___ DATA EXCERPT

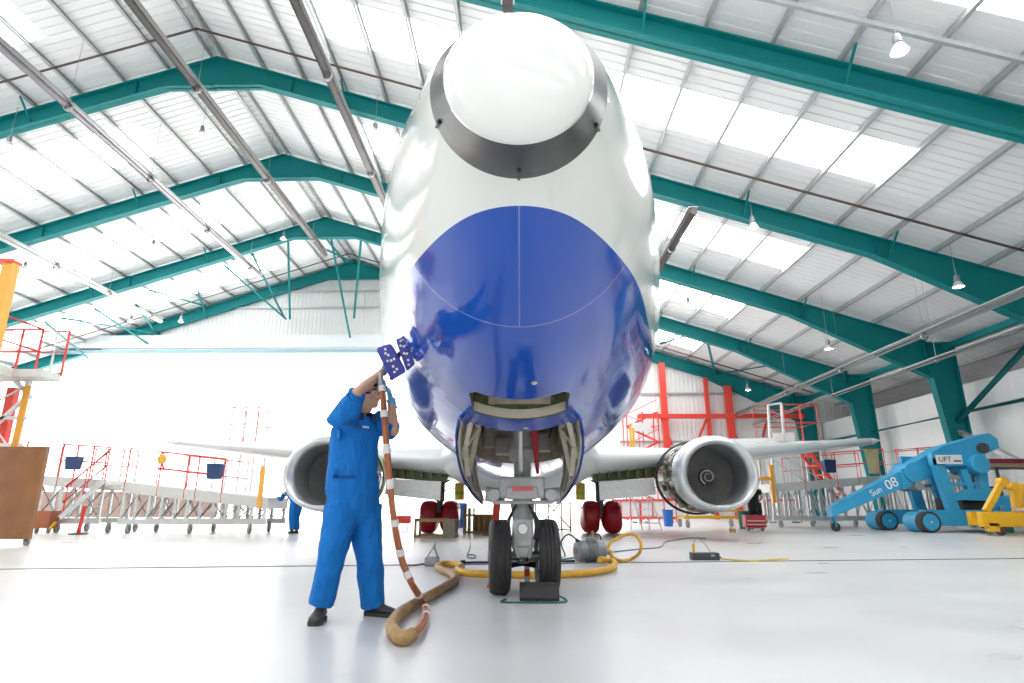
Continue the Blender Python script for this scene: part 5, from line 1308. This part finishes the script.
sub(t, 'terminal_box', PG, lambda b: b.rbox(pc + Vector((.03, .02, .17)), (.15, .12, .07), .015)); sub(t, 'valve', PINE, lambda b: b.cyl(pc + Vector((.06, 0, .2)), pc + Vector((.06, 0, .29)), .02, 10)); sub(t, 'handle', BLACK, lambda b: b.tube(spline([pc + Vector((-.02, -.02, .16)), pc + Vector((.0, -.02, .25)), pc + Vector((.16, .05, .24)), pc + Vector((.2, .06, .15))], 5), .011, 6))
for s in (-.12, .03, .17):
    c_ = pc + dx_ * s; n_ = Vector((-.34, .94, 0))
    sub(t, 'leg', BLACK, lambda b: b.tube([c_ - n_ * .17 + Vector((0, 0, -c_.z + .01)), c_ - n_ * .13 + Vector((0, 0, -.10)), c_ + n_ * .13 + Vector((0, 0, -.10)), c_ + n_ * .17 + Vector((0, 0, -c_.z + .01))], .011, 6))
sub(t, 'outlet_pipe', YHOSE, lambda b: b.tube(spline([pc + dx_ * .22, pc + dx_ * .36 + Vector((0, 0, -.02)), gnd(612, 558, .06)], 5), .035, 10))
t = thing('coiled_hose', 'thinner yellow hose looping up from the floor right of the grey pump', 'hose', gnd(625, 561))
sub(t, 'tube', YHOSE, lambda b: b.tube(spline([gnd(606, 553.5, .12), at(611, 543, Y + .1), at(622, 536, Y + .15), at(634, 534.5, Y + .1), at(640.5, 542, Y), at(640, 552, Y), gnd(632, 558.5, .03), gnd(620, 560.5, .03), gnd(611, 555, .06), gnd(607, 552, .08)], 8), .024, 10)); sub(t, 'coupling', STEEL, lambda b: b.cyl(gnd(606, 553.5, .12) - Vector((.05, 0, 0)), gnd(606, 553.5, .12) + Vector((.04, 0, .02)), .03, 10))
CAB = mat('black_cable', (.03, .03, .035), .5)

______

Restate the listing above word for word, and skip the pictures.

Continue the Blender Python script for this scene: part 5, from line 1308. This part finishes the script.
sub(t, 'terminal_box', PG, lambda b: b.rbox(pc + Vector((.03, .02, .17)), (.15, .12, .07), .015)); sub(t, 'valve', PINE, lambda b: b.cyl(pc + Vector((.06, 0, .2)), pc + Vector((.06, 0, .29)), .02, 10)); sub(t, 'handle', BLACK, lambda b: b.tube(spline([pc + Vector((-.02, -.02, .16)), pc + Vector((.0, -.02, .25)), pc + Vector((.16, .05, .24)), pc + Vector((.2, .06, .15))], 5), .011, 6))
for s in (-.12, .03, .17):
    c_ = pc + dx_ * s; n_ = Vector((-.34, .94, 0))
    sub(t, 'leg', BLACK, lambda b: b.tube([c_ - n_ * .17 + Vector((0, 0, -c_.z + .01)), c_ - n_ * .13 + Vector((0, 0, -.10)), c_ + n_ * .13 + Vector((0, 0, -.10)), c_ + n_ * .17 + Vector((0, 0, -c_.z + .01))], .011, 6))
sub(t, 'outlet_pipe', YHOSE, lambda b: b.tube(spline([pc + dx_ * .22, pc + dx_ * .36 + Vector((0, 0, -.02)), gnd(612, 558, .06)], 5), .035, 10))
t = thing('coiled_hose', 'thinner yellow hose looping up from the floor right of the grey pump', 'hose', gnd(625, 561))
sub(t, 'tube', YHOSE, lambda b: b.tube(spline([gnd(606, 553.5, .12), at(611, 543, Y + .1), at(622, 536, Y + .15), at(634, 534.5, Y + .1), at(640.5, 542, Y), at(640, 552, Y), gnd(632, 558.5, .03), gnd(620, 560.5, .03), gnd(611, 555, .06), gnd(607, 552, .08)], 8), .024, 10)); sub(t, 'coupling', STEEL, lambda b: b.cyl(gnd(606, 553.5, .12) - Vector((.05, 0, 0)), gnd(606, 553.5, .12) + Vector((.04, 0, .02)), .03, 10))
CAB = mat('black_cable', (.03, .03, .035), .5)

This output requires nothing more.